Return only the lines from the top of the material through the line marked by "rnd = random.Random(7)", unaltered.

—————

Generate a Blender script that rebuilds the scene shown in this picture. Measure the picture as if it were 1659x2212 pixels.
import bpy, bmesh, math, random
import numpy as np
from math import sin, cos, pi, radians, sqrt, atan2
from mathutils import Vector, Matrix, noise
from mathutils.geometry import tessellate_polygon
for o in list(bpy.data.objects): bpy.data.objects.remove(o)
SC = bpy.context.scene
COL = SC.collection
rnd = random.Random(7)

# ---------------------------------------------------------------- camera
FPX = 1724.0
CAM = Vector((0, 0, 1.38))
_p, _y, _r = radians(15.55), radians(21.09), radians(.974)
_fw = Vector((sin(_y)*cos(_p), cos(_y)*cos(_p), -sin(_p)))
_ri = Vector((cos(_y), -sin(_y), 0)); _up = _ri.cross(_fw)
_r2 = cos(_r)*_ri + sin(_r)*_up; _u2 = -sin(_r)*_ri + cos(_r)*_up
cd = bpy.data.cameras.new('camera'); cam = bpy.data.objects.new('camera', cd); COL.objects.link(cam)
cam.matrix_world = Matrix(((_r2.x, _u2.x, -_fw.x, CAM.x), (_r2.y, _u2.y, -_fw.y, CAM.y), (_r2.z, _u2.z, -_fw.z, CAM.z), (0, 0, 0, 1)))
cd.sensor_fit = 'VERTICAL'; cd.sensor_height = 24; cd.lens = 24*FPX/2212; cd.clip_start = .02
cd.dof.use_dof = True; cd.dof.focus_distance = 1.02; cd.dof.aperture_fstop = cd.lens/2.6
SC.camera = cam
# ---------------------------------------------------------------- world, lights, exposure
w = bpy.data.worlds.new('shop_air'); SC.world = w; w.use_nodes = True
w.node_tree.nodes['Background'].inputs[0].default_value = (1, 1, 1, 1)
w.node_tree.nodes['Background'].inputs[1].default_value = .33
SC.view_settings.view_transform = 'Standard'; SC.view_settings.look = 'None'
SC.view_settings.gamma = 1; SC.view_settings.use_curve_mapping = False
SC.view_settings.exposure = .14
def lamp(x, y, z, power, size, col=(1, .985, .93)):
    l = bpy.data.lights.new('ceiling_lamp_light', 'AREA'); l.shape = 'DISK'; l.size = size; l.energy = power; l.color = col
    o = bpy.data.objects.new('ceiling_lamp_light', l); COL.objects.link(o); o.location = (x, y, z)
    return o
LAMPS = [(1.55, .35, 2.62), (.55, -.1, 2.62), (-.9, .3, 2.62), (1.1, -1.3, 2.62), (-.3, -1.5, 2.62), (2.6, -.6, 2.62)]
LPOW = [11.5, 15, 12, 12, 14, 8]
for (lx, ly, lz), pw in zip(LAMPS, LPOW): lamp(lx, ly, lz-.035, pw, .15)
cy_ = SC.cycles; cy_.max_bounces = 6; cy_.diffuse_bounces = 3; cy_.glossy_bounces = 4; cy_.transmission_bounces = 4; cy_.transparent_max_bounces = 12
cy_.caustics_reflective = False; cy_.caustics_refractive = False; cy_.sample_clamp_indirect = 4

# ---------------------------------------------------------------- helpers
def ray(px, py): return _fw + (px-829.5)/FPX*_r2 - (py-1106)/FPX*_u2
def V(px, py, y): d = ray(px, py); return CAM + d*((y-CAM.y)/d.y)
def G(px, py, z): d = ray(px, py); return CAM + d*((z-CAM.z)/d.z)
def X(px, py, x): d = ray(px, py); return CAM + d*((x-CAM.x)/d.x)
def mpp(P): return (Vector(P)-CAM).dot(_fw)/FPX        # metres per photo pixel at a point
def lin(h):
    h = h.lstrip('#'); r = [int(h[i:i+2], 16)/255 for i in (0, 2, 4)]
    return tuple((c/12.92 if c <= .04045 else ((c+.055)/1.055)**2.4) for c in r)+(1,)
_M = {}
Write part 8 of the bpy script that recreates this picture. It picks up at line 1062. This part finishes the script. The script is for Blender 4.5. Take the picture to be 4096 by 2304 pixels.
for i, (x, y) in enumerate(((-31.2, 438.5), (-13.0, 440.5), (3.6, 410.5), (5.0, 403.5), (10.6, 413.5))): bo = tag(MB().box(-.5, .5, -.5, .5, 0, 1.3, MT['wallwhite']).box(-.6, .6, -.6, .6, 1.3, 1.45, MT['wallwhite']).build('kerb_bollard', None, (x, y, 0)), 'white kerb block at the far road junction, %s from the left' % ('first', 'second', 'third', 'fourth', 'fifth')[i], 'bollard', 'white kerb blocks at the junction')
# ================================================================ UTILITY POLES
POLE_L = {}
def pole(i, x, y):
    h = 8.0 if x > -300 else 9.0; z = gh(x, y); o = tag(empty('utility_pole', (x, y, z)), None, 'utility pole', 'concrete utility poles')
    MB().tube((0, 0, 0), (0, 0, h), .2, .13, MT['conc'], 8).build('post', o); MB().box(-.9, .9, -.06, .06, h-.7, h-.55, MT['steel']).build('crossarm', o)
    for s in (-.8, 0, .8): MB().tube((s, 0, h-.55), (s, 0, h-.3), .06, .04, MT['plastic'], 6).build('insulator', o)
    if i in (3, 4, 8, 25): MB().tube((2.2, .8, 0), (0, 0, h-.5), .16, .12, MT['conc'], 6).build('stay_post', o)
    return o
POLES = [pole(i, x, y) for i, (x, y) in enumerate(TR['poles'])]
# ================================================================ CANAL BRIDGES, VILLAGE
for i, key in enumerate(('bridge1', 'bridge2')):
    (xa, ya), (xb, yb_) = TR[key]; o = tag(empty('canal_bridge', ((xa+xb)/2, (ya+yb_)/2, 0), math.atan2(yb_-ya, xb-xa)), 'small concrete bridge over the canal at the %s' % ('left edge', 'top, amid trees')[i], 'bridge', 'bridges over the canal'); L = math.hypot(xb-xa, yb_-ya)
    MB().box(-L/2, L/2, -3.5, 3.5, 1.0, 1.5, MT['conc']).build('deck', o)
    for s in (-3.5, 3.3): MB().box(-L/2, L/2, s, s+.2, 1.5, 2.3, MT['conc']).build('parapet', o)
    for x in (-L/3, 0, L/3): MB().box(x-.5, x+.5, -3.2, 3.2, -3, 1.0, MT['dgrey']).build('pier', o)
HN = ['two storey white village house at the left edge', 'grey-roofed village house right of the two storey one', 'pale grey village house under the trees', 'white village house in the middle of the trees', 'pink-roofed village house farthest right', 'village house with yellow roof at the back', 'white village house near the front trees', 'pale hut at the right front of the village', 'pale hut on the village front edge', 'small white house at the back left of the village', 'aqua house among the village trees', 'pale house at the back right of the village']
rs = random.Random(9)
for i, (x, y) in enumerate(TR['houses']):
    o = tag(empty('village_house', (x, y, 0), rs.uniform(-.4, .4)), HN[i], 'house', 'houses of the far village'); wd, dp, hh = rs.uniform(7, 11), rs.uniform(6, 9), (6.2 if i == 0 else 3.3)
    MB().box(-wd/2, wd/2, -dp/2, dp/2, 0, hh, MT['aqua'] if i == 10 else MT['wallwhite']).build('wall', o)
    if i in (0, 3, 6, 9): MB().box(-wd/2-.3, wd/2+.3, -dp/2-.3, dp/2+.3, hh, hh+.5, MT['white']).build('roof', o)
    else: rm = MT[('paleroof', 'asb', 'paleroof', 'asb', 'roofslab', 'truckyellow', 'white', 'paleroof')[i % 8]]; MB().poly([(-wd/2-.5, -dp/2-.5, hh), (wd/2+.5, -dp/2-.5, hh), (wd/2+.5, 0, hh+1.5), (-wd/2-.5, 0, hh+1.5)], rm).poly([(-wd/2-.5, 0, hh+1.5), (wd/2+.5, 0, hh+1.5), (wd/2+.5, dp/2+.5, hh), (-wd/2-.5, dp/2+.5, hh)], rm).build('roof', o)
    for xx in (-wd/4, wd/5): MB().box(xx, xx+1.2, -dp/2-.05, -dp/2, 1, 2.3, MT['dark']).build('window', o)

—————

_Response_:
Generate a Blender script that rebuilds the scene shown in this picture. Measure the picture as if it were 1659x2212 pixels.
import bpy, bmesh, math, random
import numpy as np
from math import sin, cos, pi, radians, sqrt, atan2
from mathutils import Vector, Matrix, noise
from mathutils.geometry import tessellate_polygon
for o in list(bpy.data.objects): bpy.data.objects.remove(o)
SC = bpy.context.scene
COL = SC.collection
rnd = random.Random(7)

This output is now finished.